Wednesday, February 17, 2010

I've got an excuse



So I know, I know - Ette1 and I have been MIA for the last couple of months. She was off getting hitched, and I was off getting knocked up. Yeah, that's right. Ette2 is pregnant. How does this benefit you, readerettes? Well it's giving me lots of material to work with, and I'm going to kvetch about it all to you, right here. Or at least try to. Baby brain makes me really forgetful, so it's also my excuse if I don't come through. Anyway, let's start this kvetch party, shall we? Situations in which "I'm pregnant" are a perfectly acceptable excuse:
  1. When your partner wants to have sex. It's sex that got you where you are now...and he wants more? Just let a fart loose and blame it on the baby. He'll leave you alone for a few days.
  2. Speaking of gas, any time you need to let loose, now it's perfectly acceptable to do so. After all, you're carrying a child - and your insides are out of your control. Enjoy this gassy freedom!
  3. When there is snow to be shoveled/leaves to be raked/yard work to be done/heavy items to be lifted.
  4. When you crave french fries dipped in ranch dressing and hot fudge - together.
  5. When there is a long line for a public restroom. Just grab your belly and do the leg-cross hop, and look really, really, shamed - as if you sort of just leaked a little. Women will feel sorry for you. Trust me.
  6. When people you don't really like at work keep trying to get you to join them for after-work cocktails.
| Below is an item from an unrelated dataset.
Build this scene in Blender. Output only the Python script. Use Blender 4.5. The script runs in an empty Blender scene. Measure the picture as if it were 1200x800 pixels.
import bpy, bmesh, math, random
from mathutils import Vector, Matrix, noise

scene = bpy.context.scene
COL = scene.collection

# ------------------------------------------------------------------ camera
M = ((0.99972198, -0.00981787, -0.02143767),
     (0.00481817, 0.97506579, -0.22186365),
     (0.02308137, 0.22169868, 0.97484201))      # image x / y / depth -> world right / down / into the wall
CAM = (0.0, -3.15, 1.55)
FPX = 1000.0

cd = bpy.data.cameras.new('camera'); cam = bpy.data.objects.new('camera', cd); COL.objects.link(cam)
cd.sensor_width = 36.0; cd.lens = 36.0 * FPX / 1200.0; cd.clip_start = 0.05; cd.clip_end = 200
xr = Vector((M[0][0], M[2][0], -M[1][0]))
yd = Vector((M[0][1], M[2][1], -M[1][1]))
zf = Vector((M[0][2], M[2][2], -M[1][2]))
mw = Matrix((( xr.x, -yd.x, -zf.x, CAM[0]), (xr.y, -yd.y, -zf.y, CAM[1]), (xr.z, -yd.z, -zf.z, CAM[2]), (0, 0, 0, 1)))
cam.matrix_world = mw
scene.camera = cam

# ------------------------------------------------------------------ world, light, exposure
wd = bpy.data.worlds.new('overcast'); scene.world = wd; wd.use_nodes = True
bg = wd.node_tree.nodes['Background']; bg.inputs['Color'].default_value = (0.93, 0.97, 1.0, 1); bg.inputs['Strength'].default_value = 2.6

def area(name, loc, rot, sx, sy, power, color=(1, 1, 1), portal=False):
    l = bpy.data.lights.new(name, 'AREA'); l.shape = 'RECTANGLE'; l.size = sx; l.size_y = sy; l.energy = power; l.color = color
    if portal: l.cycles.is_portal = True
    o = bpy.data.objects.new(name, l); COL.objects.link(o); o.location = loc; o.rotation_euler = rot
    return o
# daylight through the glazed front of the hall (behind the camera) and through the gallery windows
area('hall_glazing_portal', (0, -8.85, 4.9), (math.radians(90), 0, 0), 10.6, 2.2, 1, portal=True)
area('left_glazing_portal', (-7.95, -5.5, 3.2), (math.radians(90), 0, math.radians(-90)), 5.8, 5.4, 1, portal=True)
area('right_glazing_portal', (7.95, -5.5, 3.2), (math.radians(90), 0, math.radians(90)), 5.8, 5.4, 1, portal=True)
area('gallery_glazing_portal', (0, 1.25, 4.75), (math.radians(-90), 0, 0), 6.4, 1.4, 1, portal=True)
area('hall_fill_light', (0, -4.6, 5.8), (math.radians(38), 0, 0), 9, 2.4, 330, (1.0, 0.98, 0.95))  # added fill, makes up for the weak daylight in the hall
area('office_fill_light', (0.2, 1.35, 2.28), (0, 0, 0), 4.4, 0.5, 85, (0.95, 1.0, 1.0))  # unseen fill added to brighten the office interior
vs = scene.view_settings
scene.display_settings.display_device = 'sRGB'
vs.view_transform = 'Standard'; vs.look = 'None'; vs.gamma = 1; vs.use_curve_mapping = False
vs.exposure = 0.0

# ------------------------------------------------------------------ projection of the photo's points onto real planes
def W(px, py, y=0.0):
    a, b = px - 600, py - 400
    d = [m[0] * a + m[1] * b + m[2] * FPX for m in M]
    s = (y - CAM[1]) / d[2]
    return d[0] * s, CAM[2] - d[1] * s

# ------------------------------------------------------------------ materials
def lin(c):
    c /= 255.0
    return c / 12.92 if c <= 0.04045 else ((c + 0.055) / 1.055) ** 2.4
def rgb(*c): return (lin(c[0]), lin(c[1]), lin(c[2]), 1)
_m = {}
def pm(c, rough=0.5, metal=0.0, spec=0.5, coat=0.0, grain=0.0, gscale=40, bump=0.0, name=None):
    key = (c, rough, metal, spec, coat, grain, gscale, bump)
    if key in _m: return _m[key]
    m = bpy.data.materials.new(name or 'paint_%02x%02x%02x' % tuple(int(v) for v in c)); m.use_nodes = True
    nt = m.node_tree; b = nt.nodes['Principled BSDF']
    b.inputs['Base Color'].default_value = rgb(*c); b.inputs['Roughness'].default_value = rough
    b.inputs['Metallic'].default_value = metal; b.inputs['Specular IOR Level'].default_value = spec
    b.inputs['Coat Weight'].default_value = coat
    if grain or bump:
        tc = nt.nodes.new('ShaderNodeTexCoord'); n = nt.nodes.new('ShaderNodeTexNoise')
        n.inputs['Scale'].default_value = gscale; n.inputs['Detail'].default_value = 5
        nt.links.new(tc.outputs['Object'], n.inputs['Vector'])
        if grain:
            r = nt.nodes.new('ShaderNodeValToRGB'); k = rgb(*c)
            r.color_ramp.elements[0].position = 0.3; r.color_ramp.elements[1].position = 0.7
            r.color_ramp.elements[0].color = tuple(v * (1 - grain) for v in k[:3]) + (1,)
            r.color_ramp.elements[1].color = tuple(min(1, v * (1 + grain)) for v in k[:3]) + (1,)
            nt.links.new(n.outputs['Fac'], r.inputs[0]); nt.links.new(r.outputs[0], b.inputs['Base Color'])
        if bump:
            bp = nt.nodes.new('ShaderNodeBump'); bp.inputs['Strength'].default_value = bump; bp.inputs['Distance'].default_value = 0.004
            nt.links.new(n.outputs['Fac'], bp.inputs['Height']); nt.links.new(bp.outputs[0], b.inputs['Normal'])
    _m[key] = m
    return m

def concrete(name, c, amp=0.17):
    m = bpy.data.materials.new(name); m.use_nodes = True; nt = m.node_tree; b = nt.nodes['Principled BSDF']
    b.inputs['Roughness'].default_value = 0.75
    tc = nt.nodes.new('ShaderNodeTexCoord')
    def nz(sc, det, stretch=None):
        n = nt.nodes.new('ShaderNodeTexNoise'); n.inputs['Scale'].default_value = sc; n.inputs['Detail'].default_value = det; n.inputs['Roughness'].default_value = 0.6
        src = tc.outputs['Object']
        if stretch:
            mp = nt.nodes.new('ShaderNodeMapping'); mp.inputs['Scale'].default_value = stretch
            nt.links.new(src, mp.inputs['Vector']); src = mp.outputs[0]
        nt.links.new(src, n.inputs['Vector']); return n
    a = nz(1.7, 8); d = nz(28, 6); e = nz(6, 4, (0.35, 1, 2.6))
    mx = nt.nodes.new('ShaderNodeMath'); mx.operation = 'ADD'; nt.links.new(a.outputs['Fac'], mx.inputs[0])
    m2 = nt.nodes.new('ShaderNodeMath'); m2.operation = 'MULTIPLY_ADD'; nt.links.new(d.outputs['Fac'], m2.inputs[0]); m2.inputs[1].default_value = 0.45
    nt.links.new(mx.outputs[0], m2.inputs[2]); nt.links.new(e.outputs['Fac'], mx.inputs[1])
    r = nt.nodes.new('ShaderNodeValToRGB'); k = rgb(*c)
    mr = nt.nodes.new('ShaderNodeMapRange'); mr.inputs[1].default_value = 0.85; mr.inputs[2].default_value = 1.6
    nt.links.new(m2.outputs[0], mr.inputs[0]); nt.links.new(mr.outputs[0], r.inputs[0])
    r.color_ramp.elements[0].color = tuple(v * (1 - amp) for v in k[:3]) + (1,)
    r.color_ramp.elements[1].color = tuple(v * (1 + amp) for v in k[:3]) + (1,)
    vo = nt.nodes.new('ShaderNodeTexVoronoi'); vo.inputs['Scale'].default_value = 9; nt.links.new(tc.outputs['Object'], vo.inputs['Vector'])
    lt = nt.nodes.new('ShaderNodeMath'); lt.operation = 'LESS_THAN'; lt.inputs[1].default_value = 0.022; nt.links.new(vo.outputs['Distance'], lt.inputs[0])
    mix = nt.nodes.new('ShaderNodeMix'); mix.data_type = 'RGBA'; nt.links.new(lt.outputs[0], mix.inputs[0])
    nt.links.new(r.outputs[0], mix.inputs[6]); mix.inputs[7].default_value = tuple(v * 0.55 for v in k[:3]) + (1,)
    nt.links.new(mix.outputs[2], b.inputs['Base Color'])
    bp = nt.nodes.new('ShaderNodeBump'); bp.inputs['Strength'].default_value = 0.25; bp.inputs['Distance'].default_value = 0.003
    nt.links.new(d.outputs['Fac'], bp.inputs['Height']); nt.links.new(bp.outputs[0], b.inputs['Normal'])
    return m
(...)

You can now answer, "yeah, no-can-do, unless you want my baby coming out with a cyclops head, looking like Courtney Love."
  7. When you're out at night and bored, and tired, and cranky, and not enjoying yourself. All you want to do is go home and put on your tempurpedic slippers and curl up in your snuggle. Well now, you have a great excuse. Get ye to the car, husband!
  8. When someone serves you something really nasty (like your friend who can't cook for shit). You can blame it on your pregnancy food aversions. "Sorry Jennifer, but Paco the Taco doesn't like tuna casserole with marshmallows."
  9. When H-ette is listening to a song you don't like...you can turn it down or change the station without repercussion -- just blame it on that awful headache you have.
  10. When you have a total Tourretts-like outburst and say something really mean or honest or both. This is the joy of pregnancy hormones. Use these 9-months to your advantage, and get all the crap you REALLY want to say off your chest!

1 comment:

Cattus said...

I will add one that has become apocryphal at the household. When Start Wars Return of the Jedi was released we went to the opening night (in Calgary) and of course the line ups were up to here (I motion above my head) Well, my very eight months preggers wifey went up to the 'ushers' and said that if they don't let us in now, she will give birth on the sidewalk (or something like that) so, they let us in and we chose the best seats in the house and waited in comfort. And 29 days later your cuz popped out with a light saber in one hand and chopsticks in the other. You don't have to think hard to figure what our fave food was then.